Elogio de la irreligión

Prefacio

 

¿Hay alguna razón lógica para creer en Dios? Miles de millones de personas durante miles de años han considerado esta cuestión y, desde luego, el tema no ha dejado de tener relevancia en el mundo de hoy. Los abismos que separan a creyentes literales, creyentes moderados y no creyentes son profundos. Muchos parecen dejarse impresionar por el argumento de que Dios existe tan sólo porque así lo afirma un tomo muy ensalzado supuestamente inspirado por Él. Muchos otros se adhieren con un grado de convicción variable a justificaciones más sofisticadas de la existencia de Dios, mientras que ateos y agnósticos no se sienten persuadidos por ninguno de tales argumentos.

Las cuestiones de la existencia y la fe, si no los argumentos formales mismos, siempre me han intrigado. Recuerdo que de niño le seguía la corriente a mis padres cuando me hablaban de Santa Claus. No quería delatar mi conocimiento de su inexistencia, así que me hacía el crédulo. Mi hermano, tres años menor que yo, era sólo un bebé, así que no era a él a quien yo no quería desilusionar. Mis cálculos cualitativos me habían convencido de que había demasiados niños expectantes en todo el mundo para que el señor Claus pudiera completar su ronda de Nochebuena a tiempo, aunque no hiciera una pausa ni para tomarse un chocolate caliente. Esto puede sonar jactancioso para el autor de un libro titulado El hombre anumérico, pero recuerdo haber hecho cálculos aproximados de «orden de magnitud» que me indicaban que la tarea de Santa Claus era inacabable.

Como he escrito en otra parte, si existe una predisposición innata al materialismo (en el sentido de que «la materia y el movimiento son la base de todo», no en el sentido de «quiero más coches y casas»), entonces sospecho que he nacido con ella. A riesgo de resultar un tanto empalagoso, recuerdo otro indicador temprano de mi psicología adulta. Hacia los diez años de edad, durante una de mis peleas con mi hermano, tuve la revelación de que el material de nuestras dos cabezas no era esencialmente distinto del de la rasposa alfombra en la que yo acababa de dejar parte de la piel de mi codo o el de la silla en la que él acababa de estampar su hombro.
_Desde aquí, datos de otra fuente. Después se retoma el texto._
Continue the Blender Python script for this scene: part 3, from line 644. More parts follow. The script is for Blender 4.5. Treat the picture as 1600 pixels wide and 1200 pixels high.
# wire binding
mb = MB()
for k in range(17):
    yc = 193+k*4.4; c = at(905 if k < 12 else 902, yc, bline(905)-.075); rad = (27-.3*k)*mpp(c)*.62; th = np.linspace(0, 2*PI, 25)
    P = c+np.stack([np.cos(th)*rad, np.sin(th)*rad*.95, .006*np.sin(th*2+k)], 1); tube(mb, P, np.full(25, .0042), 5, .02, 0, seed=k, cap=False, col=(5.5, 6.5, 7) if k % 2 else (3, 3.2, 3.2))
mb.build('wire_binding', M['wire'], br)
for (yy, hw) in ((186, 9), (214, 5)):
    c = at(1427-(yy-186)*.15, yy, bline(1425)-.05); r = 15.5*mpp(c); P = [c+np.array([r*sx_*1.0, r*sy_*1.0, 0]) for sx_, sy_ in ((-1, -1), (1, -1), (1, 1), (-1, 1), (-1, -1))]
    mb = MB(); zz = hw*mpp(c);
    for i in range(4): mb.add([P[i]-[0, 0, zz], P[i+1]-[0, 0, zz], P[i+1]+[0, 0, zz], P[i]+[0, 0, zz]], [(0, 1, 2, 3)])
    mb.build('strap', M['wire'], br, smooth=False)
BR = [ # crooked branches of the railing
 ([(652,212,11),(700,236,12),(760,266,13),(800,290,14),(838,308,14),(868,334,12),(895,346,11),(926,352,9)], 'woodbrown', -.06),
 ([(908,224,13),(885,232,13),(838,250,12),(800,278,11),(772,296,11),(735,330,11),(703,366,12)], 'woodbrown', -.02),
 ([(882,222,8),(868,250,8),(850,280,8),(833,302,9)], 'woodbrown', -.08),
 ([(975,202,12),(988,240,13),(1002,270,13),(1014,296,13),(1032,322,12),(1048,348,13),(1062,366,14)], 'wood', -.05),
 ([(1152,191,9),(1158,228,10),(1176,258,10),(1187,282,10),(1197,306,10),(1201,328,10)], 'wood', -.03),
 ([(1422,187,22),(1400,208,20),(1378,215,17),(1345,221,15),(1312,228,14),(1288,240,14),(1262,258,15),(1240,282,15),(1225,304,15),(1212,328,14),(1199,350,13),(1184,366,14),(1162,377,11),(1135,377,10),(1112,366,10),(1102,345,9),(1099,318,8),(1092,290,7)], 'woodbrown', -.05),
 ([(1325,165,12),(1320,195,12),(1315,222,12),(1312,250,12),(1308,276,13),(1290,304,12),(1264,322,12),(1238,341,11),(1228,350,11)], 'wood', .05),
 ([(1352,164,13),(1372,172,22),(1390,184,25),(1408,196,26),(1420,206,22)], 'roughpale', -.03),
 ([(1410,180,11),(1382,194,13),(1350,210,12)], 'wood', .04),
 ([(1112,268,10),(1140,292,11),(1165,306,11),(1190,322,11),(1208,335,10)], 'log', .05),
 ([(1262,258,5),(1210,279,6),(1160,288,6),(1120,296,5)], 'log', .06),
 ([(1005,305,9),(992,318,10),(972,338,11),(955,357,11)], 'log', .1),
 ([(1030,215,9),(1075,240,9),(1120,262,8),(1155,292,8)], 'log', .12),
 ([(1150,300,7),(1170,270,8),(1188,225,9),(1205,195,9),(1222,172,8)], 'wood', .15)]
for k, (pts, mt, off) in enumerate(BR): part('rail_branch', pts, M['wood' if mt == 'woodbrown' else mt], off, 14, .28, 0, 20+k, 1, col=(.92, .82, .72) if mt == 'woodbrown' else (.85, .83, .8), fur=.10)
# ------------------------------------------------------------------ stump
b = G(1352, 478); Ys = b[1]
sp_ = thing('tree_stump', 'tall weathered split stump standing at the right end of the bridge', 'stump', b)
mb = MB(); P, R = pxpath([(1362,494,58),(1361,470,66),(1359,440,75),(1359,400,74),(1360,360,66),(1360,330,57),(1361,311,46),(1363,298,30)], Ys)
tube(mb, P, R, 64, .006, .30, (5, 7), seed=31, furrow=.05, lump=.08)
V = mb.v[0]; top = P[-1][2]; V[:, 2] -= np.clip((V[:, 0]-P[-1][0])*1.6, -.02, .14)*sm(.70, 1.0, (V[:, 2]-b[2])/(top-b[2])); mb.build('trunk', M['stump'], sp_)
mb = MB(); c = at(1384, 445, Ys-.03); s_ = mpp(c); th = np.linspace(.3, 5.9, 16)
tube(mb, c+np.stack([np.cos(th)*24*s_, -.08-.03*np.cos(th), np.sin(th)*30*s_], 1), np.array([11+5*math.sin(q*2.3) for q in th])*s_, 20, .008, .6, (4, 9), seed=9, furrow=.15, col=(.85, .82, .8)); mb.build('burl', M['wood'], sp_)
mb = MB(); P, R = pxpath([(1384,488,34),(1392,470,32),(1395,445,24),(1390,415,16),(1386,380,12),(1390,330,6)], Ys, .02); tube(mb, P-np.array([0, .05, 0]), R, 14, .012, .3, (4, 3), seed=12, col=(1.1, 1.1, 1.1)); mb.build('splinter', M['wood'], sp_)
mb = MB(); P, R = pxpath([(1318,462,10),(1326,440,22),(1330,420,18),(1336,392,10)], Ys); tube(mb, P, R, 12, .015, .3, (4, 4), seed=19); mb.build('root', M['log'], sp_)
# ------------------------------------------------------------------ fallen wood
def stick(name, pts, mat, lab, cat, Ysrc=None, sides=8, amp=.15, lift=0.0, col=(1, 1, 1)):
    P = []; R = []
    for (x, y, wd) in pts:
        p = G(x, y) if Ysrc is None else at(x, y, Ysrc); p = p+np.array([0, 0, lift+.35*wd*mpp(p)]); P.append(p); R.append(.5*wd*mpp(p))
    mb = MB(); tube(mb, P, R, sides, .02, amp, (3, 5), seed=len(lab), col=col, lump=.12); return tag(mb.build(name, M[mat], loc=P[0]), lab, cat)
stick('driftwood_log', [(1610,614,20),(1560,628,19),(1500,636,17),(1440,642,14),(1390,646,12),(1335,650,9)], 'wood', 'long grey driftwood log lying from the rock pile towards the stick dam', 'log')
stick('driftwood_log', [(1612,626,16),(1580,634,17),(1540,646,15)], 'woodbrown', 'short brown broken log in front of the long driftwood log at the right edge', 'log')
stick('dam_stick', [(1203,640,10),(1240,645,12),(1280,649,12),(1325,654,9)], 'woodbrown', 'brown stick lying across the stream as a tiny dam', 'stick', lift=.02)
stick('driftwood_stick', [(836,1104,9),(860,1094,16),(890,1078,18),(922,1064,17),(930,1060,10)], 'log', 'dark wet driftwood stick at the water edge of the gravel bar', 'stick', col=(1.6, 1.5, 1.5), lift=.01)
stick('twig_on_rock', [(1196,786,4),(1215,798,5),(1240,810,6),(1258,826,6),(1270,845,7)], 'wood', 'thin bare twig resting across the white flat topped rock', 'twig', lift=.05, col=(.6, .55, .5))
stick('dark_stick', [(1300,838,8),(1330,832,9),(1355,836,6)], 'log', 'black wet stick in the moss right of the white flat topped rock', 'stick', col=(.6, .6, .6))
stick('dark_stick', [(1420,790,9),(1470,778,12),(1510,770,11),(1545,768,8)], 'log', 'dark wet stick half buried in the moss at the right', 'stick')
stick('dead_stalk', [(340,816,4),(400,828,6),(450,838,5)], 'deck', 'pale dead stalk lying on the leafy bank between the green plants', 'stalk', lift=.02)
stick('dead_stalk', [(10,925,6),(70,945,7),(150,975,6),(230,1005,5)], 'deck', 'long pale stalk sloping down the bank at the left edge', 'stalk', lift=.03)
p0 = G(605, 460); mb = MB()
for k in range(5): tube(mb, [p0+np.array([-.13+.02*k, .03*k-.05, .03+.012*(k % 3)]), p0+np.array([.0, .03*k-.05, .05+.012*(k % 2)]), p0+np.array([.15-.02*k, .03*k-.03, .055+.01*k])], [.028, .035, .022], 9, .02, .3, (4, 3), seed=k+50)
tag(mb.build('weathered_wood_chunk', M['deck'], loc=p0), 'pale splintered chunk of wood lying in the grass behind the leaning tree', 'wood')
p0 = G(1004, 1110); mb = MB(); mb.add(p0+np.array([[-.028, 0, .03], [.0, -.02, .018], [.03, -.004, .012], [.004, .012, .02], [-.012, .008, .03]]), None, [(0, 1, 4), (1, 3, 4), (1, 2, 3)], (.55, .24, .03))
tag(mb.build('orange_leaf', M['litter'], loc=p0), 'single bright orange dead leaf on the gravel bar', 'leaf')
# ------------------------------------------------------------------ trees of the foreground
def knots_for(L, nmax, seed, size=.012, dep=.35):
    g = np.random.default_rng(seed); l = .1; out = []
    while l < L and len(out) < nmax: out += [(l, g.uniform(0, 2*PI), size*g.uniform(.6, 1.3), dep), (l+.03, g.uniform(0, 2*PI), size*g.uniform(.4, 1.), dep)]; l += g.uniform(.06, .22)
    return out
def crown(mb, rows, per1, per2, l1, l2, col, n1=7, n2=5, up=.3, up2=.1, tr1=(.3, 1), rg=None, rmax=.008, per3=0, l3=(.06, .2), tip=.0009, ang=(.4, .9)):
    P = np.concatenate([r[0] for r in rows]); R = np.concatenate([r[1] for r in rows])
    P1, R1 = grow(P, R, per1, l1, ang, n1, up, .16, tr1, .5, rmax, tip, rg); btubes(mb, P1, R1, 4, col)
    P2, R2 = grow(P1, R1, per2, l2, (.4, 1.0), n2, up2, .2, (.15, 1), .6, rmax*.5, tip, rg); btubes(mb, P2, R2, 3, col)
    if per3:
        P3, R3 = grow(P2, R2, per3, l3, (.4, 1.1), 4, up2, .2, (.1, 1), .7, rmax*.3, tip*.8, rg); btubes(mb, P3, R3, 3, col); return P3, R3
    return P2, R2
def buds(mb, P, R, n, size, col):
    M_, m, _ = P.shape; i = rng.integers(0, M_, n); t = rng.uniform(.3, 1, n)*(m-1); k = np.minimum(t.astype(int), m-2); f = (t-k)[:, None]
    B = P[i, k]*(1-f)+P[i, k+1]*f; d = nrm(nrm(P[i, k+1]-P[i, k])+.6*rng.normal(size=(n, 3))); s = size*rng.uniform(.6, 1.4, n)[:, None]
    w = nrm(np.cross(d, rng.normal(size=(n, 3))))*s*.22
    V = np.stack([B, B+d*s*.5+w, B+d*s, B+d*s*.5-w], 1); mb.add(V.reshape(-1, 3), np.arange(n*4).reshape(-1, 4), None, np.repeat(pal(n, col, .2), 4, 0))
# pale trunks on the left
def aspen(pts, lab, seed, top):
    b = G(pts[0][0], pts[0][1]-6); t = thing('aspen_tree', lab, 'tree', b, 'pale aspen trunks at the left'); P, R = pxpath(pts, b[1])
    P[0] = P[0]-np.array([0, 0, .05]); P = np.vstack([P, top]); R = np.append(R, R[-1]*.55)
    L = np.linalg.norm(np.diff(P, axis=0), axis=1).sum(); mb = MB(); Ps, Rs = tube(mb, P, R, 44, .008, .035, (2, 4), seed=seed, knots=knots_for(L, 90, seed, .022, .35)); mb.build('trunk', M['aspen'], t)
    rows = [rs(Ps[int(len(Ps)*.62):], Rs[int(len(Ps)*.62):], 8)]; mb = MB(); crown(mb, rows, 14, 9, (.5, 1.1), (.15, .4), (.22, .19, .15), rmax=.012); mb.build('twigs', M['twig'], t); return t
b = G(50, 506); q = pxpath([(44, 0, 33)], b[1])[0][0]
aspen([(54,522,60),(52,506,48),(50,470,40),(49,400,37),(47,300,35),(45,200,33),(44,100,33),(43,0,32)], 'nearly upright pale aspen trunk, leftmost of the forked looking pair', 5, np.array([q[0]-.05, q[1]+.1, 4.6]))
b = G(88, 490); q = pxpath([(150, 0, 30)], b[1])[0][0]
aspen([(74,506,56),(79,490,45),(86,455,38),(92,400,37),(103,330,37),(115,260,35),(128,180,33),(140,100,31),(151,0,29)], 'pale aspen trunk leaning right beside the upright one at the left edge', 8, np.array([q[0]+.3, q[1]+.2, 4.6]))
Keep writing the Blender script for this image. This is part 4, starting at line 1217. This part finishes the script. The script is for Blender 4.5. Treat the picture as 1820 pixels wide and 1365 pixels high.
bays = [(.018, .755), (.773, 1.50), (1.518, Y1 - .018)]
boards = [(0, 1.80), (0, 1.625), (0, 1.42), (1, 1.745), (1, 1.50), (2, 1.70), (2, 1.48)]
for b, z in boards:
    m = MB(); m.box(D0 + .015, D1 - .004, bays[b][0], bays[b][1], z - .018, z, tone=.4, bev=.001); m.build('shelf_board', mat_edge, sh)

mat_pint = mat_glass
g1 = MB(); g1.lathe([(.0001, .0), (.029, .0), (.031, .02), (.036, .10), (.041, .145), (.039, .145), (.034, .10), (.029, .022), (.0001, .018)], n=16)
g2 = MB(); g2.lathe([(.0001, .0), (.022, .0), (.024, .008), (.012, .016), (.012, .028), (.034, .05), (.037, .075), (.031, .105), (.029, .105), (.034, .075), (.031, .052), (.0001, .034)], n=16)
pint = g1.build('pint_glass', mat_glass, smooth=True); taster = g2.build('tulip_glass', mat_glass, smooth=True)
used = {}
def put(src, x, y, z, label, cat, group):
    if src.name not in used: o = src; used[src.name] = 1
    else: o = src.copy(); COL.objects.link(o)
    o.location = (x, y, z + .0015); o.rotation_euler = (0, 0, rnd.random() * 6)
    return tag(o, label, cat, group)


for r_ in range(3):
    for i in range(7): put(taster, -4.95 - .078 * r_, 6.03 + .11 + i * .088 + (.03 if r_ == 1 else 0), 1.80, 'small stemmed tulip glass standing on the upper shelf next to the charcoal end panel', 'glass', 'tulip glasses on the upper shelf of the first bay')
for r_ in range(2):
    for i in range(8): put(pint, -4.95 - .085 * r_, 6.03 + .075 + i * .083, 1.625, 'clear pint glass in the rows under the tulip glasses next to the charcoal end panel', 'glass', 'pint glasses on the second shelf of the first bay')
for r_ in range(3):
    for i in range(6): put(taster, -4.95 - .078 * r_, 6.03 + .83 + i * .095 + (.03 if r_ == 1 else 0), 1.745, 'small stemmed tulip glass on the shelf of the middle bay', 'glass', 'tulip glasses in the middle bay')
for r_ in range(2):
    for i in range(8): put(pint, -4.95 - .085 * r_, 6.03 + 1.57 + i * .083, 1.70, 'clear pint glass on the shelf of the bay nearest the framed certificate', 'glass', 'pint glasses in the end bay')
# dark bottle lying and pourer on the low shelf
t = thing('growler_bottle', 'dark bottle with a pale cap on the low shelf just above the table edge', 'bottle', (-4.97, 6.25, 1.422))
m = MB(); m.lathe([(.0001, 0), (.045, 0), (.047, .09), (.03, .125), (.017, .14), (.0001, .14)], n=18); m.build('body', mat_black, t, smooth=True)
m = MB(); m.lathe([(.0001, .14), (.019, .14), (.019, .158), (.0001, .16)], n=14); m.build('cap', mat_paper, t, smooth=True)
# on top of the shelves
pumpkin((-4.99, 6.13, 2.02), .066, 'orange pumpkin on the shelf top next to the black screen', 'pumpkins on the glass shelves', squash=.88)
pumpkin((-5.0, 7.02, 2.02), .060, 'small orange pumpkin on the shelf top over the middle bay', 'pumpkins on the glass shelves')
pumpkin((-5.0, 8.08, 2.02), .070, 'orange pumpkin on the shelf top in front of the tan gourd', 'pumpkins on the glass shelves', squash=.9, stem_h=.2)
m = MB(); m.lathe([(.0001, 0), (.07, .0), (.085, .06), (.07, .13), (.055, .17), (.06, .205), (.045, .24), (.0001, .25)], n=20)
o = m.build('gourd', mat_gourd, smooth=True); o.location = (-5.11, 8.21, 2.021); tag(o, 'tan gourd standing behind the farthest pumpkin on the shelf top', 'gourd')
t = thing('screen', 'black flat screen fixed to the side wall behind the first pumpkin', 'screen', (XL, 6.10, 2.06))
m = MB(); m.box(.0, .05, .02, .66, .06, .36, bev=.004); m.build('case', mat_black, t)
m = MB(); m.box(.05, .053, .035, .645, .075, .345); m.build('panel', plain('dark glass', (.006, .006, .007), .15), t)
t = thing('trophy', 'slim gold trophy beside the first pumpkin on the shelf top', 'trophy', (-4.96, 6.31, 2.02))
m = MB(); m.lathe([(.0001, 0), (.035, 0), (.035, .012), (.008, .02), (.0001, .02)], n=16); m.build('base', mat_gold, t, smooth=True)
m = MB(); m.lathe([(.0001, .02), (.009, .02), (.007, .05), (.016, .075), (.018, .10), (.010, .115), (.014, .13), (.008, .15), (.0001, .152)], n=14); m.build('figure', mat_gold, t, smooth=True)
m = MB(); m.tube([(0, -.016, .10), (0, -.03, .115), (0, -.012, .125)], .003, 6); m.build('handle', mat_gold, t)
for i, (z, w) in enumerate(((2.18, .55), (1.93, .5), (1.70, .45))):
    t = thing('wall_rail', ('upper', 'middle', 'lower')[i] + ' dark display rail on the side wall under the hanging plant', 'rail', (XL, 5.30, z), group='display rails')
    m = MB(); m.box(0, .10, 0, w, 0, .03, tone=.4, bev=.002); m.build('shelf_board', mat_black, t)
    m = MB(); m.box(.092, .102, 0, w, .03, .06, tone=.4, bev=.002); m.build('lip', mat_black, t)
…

La constatación de que en última instancia todo estaba hecho de la misma materia, de que no había una diferencia esencial entre las composiciones materiales de yo mismo y del no yo, fue neta, clara y tonificante.

Mi materialismo infantil pronto evolucionó hacia un escepticismo adolescente, desdeñoso de los «cuentos de así fue» sin evidencia alguna. A mis ojos, la ausencia de respuesta a la pregunta «¿Qué causó, precedió o creó a Dios?» convertía la existencia de éste en un misterio antecedente innecesario. ¿Por qué introducir una divinidad? ¿Por qué postular una perplejidad añadida, sin contenido explicativo alguno, para explicar nuestro ya más que desconcertante y bello mundo? O, si uno estaba comprometido con dicho misterio innecesario, ¿por qué no introducir aún más antecedentes, como el Creador del Creador, o su Tío Abuelo?